Midway through our programming workshop series, Methodology Workshop for Natural Language Programming workshop, the Crow team took a step back to reflect on what direction we wanted to take in our work and the role programming and coding would play in our long-term mission. Much of our discourse revolved around our identity as a research group, specifically concerns about creating a self-sustaining organization that can adapt to change.
Our discussion started with questions of achievement:
- What tasks must we perform to accomplish our current milestone such as TALC and the Symposium. What additional milestones do we want to carry out?
- How do we differentiate between internal resources, tools, and deliverables and external materials that could be shared with our partners?
From there, we generalized into more existential questions, such as our identity as a team and how that identity has changed because of these workshops.
- What does it mean to be a Crow researcher?
- What criteria will future Crow members need to meet?
- Will the coding and programming skills covered during this conference be a standard expectation for all team members or only a select few?
- How do we train incoming members?
To address these issues, we discussed creating personas of the different positions within the Crow team and use them to generate a specific set of criteria for each position.

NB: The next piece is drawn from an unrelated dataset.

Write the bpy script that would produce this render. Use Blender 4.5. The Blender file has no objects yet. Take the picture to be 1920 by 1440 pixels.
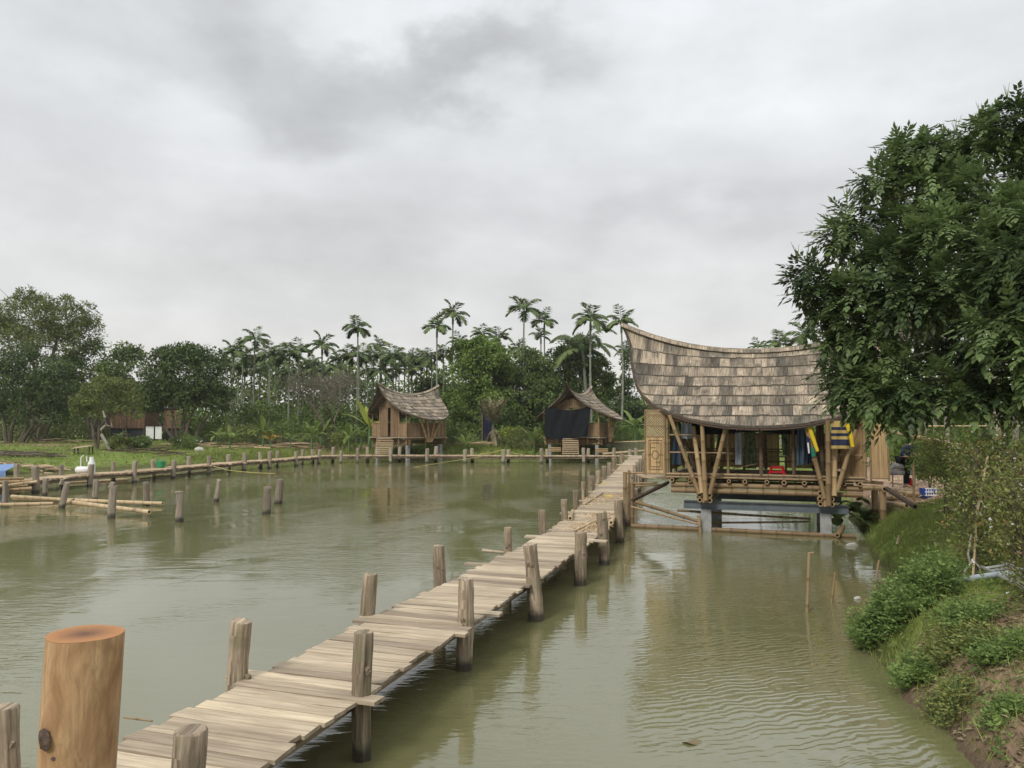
import bpy, math, random
import numpy as np
from mathutils import Vector, Matrix
random.seed(7)
RNG = np.random.default_rng(11)
R = math.radians
S = bpy.context.scene
C = S.collection

# ------------------------------------------------------------------ camera
CAMZ = 2.9; FPX = 1440.0; PITCH = R(2.98)
cd = bpy.data.cameras.new('camera'); cam = bpy.data.objects.new('camera', cd); C.objects.link(cam)
cd.sensor_width = 36; cd.lens = 27; cd.clip_end = 3000; cd.clip_start = 0.05
cam.location = (0, 0, CAMZ); cam.rotation_euler = (math.pi/2 + PITCH, 0, 0)
S.camera = cam
def ray(px, py):
    a = (px-960)/FPX; b = (720-py)/FPX; c, s = math.cos(PITCH), math.sin(PITCH)
    return Vector((a, c-b*s, s+b*c))
def G(px, py, z=0.0):
    d = ray(px, py); t = (z-CAMZ)/d.z
    return Vector((d.x*t, d.y*t, z))
def AT(px, py, Y):
    d = ray(px, py); t = Y/d.y
    return Vector((d.x*t, Y, CAMZ+d.z*t))

# ------------------------------------------------------------------ exposure
S.view_settings.view_transform = 'Standard'; S.view_settings.look = 'None'
S.view_settings.exposure = 0.16; S.view_settings.gamma = 1.0

# ------------------------------------------------------------------ world
SUN_EL, SUN_AZ = R(43), R(212)      # azimuth measured clockwise from +Y
W = bpy.data.worlds.new('World'); S.world = W; W.use_nodes = True
nt = W.node_tree; nt.nodes.clear()
def wn(t, **k):
    n = nt.nodes.new(t)
    for a, b in k.items(): setattr(n, a, b)
    return n
def wl(a, b): nt.links.new(a, b)
def wmath(op, a, b=None, c=None, clamp=False):
    n = wn('ShaderNodeMath', operation=op, use_clamp=clamp)
    for i, q in enumerate((a, b, c)):
        if q is None: continue
        if isinstance(q, (int, float)): n.inputs[i].default_value = q
        else: wl(q, n.inputs[i])
    return n.outputs[0]
out = wn('ShaderNodeOutputWorld')
tc = wn('ShaderNodeTexCoord')
sky = wn('ShaderNodeTexSky', sky_type='NISHITA', sun_disc=False, sun_elevation=SUN_EL, sun_rotation=SUN_AZ)
sky.air_density = 1.0; sky.dust_density = 3.0
bg1 = wn('ShaderNodeBackground'); wl(sky.outputs[0], bg1.inputs[0]); bg1.inputs[1].default_value = 0.10
# warp for ragged cloud edges
nz = wn('ShaderNodeTexNoise'); nz.inputs['Scale'].default_value = 3.2; nz.inputs['Detail'].default_value = 6; nz.inputs['Roughness'].default_value = .56
mp = wn('ShaderNodeMapping'); mp.inputs['Scale'].default_value = (1, 1, 1.7); wl(tc.outputs['Generated'], mp.inputs[0]); wl(mp.outputs[0], nz.inputs['Vector'])
vs = wn('ShaderNodeVectorMath', operation='SUBTRACT'); wl(nz.outputs['Color'], vs.inputs[0]); vs.inputs[1].default_value = (.5, .5, .5)
vm = wn('ShaderNodeVectorMath', operation='SCALE'); wl(vs.outputs[0], vm.inputs[0]); vm.inputs['Scale'].default_value = .38
va = wn('ShaderNodeVectorMath', operation='ADD'); wl(tc.outputs['Generated'], va.inputs[0]); wl(vm.outputs[0], va.inputs[1])
sx = wn('ShaderNodeSeparateXYZ'); wl(tc.outputs['Generated'], sx.inputs[0])
el = sx.outputs['Z']
# elevation profile of the overcast layer: bright haze at the horizon, greyer mid, bright overhead
ramp = wn('ShaderNodeValToRGB'); wl(el, ramp.inputs[0])
cr = ramp.color_ramp; cr.interpolation = 'EASE'
stops = [(0.0, (.60, .59, .56)), (.07, (.60, .592, .57)), (.15, (.565, .57, .565)), (.26, (.52, .53, .535)), (.40, (.545, .56, .575)), (.52, (.60, .615, .635)), (.75, (.90, .92, .95)), (1.0, (1.1, 1.12, 1.14))]
while len(cr.elements) < len(stops): cr.elements.new(.5)
for e, (p, c) in zip(cr.elements, stops): e.position = p; e.color = (*c, 1)
tot = None
blobs = [(815, 165, .15, .042, -.24), (880, 150, .09, .028, -.10), (470, 165, .13, .05, -.15), (600, 255, .10, .05, -.15), (480, 110, .07, .04, -.05),
         (1260, 385, .18, .04, -.09), (300, 10, .2, .05, -.10), (150, 470, .3, .06, -.03), (700, 60, .10, .07, .15), (1050, 40, .2, .05, .07),
         (1560, 130, .30, .16, .15), (80, 200, .22, .16, .08), (900, 330, .3, .06, .05), (1100, 470, .35, .05, .05), (420, 360, .25, .05, .04)]
for (px, py, wx, wz, amt) in blobs:
    d = ray(px, py).normalized()
    a = wn('ShaderNodeVectorMath', operation='SUBTRACT'); wl(va.outputs[0], a.inputs[0]); a.inputs[1].default_value = d
    b = wn('ShaderNodeVectorMath', operation='MULTIPLY'); wl(a.outputs[0], b.inputs[0]); b.inputs[1].default_value = (1/wx, 1/max(wx, .2), 1/wz)
    l = wn('ShaderNodeVectorMath', operation='LENGTH'); wl(b.outputs[0], l.inputs[0])
    m = wn('ShaderNodeMapRange', interpolation_type='SMOOTHERSTEP'); wl(l.outputs['Value'], m.inputs[0])
    m.inputs[1].default_value = 0; m.inputs[2].default_value = 1.55; m.inputs[3].default_value = amt; m.inputs[4].default_value = 0
    tot = m.outputs[0] if tot is None else wmath('ADD', tot, m.outputs[0])
nz2 = wn('ShaderNodeTexNoise'); nz2.inputs['Scale'].default_value = 2.6; nz2.inputs['Detail'].default_value = 8; nz2.inputs['Roughness'].default_value = .52
mp2 = wn('ShaderNodeMapping'); mp2.inputs['Scale'].default_value = (1, 1, 3.6); mp2.inputs['Location'].default_value = (3.1, 1.7, .4); wl(tc.outputs['Generated'], mp2.inputs[0]); wl(mp2.outputs[0], nz2.inputs['Vector'])
n2 = wmath('MULTIPLY', wmath('SUBTRACT', nz2.outputs['Fac'], .5), .40)
nzw = wn('ShaderNodeTexNoise'); nzw.inputs['Scale'].default_value = 7; nzw.inputs['Detail'].default_value = 7; nzw.inputs['Roughness'].default_value = .55; wl(mp.outputs[0], nzw.inputs['Vector'])
n3 = wmath('MULTIPLY', wmath('SUBTRACT', nzw.outputs['Fac'], .5), .42)
fac = wmath('ADD', wmath('ADD', wmath('ADD', tot, n2), n3), 1.03)
vc = wn('ShaderNodeVectorMath', operation='SCALE'); wl(ramp.outputs[0], vc.inputs[0]); wl(fac, vc.inputs['Scale'])
bg2 = wn('ShaderNodeBackground'); wl(vc.outputs[0], bg2.inputs[0]); bg2.inputs[1].default_value = 1.17
mx = wn('ShaderNodeMixShader'); mx.inputs[0].default_value = .96
wl(bg1.outputs[0], mx.inputs[1]); wl(bg2.outputs[0], mx.inputs[2]); wl(mx.outputs[0], out.inputs[0])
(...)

Our discussion then segued into the purpose of existing Crow members and how their personal goals intersect with team goals. Should current members be involved with Crow until the end of their PhD studies? How big of a role should fourth year students play in Crow? Bradley shared his view that all fourth-year students should be applying for fellowships in their specific fields of expertise and members who acquire fellowships should be helpfully “fired” and allowed to pursue these new opportunities. However, a great deal will depend on how much the student’s personal objective dovetailed with Crow research.
To that end, further dialogue was devoted to the need for more Crow meetings and greater articulation of member goals. A prime area of concern was balancing the coordination of internal management with the myriad of other obligations on the Crow agenda. How do we sustain the succession of new students when current members leave? Financially, how do we continue our work if our grant requests are not successful? (The idea of counterfeiting was briefly considered but unanimously vetoed). Furthermore, What are the next steps once we achieve the creation of a working corpus? Do we want our research to simply be open sourced or should we create a service model where access to Crow is free but users would be charged for support services from Crow members?
As the session concluded, we decided that questions regarding preparation for TALC would be revisited at the summit meeting. Topics of immediate concern, such as how to transition workflow once students graduate and revisiting our one, two, and five-year plans, were scheduled for future discussion.